De huizenprijzen zijn nog steeds hoog, maar ze zijn het afgelopen kwartaal ‘ongewoon rap’ gedaald, zo viel te lezen in NRC. Dat komt onder meer doordat de hypotheekrente en de energierekening een stuk hoger uitvallen. De daling was opvallend, want ‘meestal duurt het even voordat een veranderend sentiment écht doorsijpelt in de prijzen’, vanwege verliesaversie: huizeneigenaren voelen doorgaans weerstand om hun huis voor een lagere prijs te verkopen dan ze in gedachten hadden. Momenteel schijnbaar niet.

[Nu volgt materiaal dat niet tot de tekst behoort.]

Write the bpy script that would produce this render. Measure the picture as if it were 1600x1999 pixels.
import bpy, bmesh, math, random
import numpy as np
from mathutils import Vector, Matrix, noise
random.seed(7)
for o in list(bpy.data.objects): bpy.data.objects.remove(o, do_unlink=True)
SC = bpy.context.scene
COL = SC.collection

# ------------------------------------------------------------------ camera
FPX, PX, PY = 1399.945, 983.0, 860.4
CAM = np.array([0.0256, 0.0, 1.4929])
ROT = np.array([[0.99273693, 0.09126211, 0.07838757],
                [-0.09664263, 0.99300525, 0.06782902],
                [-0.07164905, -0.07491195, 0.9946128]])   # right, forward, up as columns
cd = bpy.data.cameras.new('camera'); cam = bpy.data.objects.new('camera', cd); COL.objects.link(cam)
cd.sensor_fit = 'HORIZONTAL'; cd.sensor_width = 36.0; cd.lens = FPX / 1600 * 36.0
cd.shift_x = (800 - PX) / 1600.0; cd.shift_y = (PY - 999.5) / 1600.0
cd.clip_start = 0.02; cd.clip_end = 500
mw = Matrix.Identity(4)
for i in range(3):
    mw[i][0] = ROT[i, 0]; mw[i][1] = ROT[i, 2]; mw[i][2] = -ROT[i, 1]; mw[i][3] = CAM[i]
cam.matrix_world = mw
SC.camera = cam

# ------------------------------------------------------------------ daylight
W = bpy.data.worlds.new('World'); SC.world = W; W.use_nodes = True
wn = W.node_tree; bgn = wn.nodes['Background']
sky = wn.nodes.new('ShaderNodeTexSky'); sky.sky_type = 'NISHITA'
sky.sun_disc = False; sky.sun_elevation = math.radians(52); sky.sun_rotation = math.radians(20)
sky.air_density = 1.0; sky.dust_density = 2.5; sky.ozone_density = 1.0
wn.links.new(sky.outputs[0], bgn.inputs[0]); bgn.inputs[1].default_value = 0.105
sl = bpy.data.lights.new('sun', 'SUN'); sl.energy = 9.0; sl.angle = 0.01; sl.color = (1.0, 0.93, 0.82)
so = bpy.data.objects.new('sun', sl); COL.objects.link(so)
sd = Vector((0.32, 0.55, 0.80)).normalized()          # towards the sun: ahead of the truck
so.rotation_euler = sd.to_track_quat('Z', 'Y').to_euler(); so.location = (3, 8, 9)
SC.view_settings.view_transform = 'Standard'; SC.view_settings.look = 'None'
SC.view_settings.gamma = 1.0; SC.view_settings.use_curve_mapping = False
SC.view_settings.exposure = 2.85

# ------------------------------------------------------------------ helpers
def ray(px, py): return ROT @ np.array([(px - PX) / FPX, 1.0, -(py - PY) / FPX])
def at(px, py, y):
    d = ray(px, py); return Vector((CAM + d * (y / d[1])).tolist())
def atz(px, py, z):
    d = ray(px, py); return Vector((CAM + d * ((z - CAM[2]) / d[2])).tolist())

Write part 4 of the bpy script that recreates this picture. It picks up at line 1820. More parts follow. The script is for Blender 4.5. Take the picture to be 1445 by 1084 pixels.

Eigenaar-bewoners, ook eindgebruikers genoemd, zijn zelden blij met een daling van de huizenprijzen. Maar omdat de waarde van huizen de afgelopen tien jaar enorm is gestegen, zullen de meesten niet onder water komen te staan (de hypotheekschuld is in dan groter dan de waarde van het huis). Voor mensen die net een huis hebben gekocht, en er weer vanaf willen, kan dit wel het geval zijn.
Ook huishoudens wiens rentevaste periode afloopt, en dus meer rente gaan betalen, kunnen in de moeilijkheden komen. Vanwege inflatie is de reële rente (het rentepercentage waarvan het inflatiepercentage is afgetrokken) dan weer ‘ontzettend negatief’, aldus hoogleraar Piet Eichholtz. Een andere hoogleraar noemt de huizenmarkt ‘ontzettend volatiel’, wat een moeilijk woord is voor ‘wisselvallig’.
Tot zover de wekelijkse rubriek Met andere woorden. In gelul kun je niet wonen, maar ik kon er een tijdje het brood mee smeren. En vergeet niet: schrijvers die beweren te wonen in de taal, doen dat vaak vanuit een goed verwarmde studeerkamer.